## Saved data entries:
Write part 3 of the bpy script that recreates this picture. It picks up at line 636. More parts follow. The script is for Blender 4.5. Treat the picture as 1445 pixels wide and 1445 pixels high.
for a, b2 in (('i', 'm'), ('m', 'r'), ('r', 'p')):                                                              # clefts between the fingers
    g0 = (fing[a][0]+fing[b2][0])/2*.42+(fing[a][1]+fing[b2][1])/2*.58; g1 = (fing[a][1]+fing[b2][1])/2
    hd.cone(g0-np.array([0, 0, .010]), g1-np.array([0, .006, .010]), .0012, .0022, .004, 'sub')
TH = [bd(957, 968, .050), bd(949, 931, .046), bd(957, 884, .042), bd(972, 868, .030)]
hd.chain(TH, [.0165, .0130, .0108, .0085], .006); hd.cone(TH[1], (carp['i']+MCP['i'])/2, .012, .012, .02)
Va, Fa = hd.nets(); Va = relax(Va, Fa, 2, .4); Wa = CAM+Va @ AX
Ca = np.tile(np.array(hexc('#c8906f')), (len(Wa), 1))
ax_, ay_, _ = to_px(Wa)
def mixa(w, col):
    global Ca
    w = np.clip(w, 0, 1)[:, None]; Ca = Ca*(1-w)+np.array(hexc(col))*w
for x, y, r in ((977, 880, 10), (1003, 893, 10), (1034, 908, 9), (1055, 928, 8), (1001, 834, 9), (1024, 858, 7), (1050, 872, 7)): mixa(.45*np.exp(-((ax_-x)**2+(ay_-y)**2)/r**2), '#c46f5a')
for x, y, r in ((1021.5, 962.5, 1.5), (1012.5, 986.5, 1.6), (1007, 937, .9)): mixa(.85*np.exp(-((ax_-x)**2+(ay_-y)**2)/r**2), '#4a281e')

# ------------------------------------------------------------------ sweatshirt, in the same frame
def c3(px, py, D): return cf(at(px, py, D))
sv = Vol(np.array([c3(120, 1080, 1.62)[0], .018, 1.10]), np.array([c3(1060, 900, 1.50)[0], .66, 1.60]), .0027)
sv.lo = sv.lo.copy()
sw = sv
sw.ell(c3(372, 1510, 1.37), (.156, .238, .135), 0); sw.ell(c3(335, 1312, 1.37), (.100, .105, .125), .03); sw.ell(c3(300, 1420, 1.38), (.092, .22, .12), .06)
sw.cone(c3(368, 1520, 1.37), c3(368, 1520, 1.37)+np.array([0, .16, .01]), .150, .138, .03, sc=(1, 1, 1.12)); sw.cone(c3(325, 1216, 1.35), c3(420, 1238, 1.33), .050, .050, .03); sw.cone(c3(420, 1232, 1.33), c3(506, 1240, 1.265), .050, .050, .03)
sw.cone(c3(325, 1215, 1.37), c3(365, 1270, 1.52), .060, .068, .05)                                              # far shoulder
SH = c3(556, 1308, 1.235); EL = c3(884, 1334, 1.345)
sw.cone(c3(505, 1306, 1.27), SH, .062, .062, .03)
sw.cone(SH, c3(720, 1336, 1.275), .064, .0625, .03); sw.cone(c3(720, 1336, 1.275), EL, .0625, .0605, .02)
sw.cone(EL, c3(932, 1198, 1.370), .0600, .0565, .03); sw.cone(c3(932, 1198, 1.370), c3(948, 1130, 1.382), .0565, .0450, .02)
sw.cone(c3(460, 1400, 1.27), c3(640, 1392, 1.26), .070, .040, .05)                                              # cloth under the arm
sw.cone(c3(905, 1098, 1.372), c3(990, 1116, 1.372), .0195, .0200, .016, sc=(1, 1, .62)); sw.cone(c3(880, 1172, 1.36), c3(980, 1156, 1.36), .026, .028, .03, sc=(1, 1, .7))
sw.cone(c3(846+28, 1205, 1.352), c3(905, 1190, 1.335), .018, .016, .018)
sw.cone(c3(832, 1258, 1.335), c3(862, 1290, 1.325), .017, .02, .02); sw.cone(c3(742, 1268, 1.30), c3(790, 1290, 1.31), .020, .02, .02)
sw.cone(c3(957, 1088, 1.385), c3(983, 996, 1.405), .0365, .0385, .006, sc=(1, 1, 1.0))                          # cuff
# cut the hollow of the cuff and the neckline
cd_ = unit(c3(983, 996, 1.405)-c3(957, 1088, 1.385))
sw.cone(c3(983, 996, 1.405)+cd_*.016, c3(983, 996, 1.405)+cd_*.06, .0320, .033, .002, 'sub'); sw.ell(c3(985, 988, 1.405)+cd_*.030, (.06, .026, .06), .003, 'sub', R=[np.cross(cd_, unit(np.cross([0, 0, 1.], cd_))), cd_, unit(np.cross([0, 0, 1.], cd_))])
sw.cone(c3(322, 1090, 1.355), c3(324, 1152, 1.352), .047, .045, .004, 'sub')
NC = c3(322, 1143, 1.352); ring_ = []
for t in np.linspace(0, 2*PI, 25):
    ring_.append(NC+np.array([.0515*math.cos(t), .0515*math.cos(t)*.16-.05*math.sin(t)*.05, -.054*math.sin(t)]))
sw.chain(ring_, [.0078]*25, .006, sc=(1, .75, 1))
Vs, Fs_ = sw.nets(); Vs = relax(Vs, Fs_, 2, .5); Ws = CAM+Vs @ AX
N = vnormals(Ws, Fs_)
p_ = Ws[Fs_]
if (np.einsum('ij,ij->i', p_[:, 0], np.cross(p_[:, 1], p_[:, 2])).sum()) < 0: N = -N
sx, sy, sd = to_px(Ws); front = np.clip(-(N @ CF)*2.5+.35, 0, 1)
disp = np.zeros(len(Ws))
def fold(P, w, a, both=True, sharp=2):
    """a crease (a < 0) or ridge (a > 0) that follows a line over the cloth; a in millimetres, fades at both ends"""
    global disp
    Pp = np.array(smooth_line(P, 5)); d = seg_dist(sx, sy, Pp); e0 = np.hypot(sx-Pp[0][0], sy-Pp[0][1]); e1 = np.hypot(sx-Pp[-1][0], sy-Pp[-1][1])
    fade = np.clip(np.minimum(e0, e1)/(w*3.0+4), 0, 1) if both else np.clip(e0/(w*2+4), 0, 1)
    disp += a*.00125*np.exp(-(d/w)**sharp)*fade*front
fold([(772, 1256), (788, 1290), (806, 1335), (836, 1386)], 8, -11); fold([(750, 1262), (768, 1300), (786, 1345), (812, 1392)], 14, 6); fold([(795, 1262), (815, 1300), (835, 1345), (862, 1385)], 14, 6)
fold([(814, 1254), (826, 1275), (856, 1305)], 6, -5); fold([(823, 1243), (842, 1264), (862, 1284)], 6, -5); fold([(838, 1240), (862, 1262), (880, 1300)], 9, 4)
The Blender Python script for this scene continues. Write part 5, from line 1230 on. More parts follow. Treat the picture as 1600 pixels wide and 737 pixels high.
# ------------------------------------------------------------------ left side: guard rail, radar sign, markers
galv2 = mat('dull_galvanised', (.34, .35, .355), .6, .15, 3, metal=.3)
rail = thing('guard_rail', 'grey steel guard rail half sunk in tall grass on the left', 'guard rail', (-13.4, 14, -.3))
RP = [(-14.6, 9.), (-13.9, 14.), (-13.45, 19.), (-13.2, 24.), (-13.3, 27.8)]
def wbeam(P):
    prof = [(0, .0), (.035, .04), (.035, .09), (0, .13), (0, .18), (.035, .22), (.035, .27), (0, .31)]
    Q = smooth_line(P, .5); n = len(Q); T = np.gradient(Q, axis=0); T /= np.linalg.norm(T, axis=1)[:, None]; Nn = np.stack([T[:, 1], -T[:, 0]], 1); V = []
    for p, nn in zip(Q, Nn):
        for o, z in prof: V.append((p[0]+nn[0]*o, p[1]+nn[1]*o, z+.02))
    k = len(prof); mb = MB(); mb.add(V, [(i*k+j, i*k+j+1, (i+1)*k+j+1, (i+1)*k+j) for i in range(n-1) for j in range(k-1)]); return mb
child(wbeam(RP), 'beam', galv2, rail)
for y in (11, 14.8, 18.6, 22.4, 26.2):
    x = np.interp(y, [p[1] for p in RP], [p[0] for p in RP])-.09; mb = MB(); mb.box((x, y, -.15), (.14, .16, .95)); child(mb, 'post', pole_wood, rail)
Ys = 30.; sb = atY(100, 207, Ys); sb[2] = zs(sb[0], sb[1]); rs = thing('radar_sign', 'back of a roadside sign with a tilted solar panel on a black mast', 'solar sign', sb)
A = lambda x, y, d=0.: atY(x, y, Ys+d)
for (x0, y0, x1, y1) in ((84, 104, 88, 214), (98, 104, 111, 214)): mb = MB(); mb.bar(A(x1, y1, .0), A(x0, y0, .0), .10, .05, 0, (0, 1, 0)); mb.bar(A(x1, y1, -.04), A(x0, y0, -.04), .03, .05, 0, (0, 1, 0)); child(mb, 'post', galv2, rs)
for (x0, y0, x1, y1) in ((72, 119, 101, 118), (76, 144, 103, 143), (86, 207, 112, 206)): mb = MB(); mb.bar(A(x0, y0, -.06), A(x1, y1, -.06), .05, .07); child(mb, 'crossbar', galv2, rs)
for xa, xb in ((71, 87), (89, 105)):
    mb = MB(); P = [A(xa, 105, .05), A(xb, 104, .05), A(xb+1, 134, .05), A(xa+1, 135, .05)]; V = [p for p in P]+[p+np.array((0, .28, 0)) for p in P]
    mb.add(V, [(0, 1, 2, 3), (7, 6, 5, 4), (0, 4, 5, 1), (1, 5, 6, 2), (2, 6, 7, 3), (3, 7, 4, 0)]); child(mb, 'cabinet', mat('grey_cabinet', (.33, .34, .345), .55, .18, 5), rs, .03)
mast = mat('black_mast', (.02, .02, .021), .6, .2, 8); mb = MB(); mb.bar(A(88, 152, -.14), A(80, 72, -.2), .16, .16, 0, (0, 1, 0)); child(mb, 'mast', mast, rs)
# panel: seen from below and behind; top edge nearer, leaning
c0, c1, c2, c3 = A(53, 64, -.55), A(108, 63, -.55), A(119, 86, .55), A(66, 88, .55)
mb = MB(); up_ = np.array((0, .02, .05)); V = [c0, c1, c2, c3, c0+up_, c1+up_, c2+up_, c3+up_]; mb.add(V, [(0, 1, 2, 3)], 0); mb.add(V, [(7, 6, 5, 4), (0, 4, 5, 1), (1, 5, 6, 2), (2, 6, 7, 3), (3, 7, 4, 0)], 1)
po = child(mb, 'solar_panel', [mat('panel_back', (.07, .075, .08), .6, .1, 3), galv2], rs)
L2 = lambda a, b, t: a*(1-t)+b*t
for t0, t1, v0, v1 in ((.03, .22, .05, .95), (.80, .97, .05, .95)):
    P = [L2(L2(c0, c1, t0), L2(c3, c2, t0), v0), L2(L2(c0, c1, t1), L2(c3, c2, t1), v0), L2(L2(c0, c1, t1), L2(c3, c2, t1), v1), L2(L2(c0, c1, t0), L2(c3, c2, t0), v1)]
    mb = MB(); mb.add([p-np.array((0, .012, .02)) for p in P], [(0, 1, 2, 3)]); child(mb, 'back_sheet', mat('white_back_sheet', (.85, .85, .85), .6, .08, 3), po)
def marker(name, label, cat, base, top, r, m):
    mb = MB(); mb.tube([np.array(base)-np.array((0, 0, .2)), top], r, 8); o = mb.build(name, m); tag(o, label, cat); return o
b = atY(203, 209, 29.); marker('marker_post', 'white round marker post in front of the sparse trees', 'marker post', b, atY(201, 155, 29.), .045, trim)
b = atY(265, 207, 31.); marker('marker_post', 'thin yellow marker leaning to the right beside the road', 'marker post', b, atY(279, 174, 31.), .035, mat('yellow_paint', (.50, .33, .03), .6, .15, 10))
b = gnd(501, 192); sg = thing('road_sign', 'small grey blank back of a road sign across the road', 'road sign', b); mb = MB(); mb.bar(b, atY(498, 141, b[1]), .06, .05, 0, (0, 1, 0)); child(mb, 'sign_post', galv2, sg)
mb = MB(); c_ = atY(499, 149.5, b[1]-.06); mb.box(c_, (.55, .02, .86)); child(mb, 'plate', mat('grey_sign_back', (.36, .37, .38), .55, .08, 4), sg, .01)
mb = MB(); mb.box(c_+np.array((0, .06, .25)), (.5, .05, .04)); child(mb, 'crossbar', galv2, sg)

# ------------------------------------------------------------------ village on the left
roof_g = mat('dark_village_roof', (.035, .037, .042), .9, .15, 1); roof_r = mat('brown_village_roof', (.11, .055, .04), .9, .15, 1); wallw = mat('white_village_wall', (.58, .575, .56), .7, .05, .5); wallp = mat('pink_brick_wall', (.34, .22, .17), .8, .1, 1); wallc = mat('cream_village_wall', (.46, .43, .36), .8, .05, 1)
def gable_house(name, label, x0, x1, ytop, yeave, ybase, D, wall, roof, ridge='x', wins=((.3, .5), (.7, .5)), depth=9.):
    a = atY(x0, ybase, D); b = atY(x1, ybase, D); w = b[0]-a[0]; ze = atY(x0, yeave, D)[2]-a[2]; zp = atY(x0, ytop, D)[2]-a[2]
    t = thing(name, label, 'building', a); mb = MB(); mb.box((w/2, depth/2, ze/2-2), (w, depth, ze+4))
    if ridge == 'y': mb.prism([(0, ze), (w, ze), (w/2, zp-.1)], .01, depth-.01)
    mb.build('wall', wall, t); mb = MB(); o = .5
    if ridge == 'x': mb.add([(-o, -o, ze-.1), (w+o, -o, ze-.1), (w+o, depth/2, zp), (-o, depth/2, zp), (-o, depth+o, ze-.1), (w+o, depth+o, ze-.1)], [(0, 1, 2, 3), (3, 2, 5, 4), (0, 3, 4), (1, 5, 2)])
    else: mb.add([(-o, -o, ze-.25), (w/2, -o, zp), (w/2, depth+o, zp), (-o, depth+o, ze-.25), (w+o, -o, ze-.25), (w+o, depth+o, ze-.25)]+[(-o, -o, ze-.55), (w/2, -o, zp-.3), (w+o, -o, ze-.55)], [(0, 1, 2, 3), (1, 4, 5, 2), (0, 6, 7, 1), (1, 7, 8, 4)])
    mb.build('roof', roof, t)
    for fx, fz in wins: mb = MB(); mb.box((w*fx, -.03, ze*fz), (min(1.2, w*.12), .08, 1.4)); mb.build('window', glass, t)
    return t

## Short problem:
Each line with the string "that" in it needs to be found and copied.

## Task answer:
Write part 3 of the bpy script that recreates this picture. It picks up at line 636. More parts follow. The script is for Blender 4.5. Treat the picture as 1445 pixels wide and 1445 pixels high.
    """a crease (a < 0) or ridge (a > 0) that follows a line over the cloth; a in millimetres, fades at both ends"""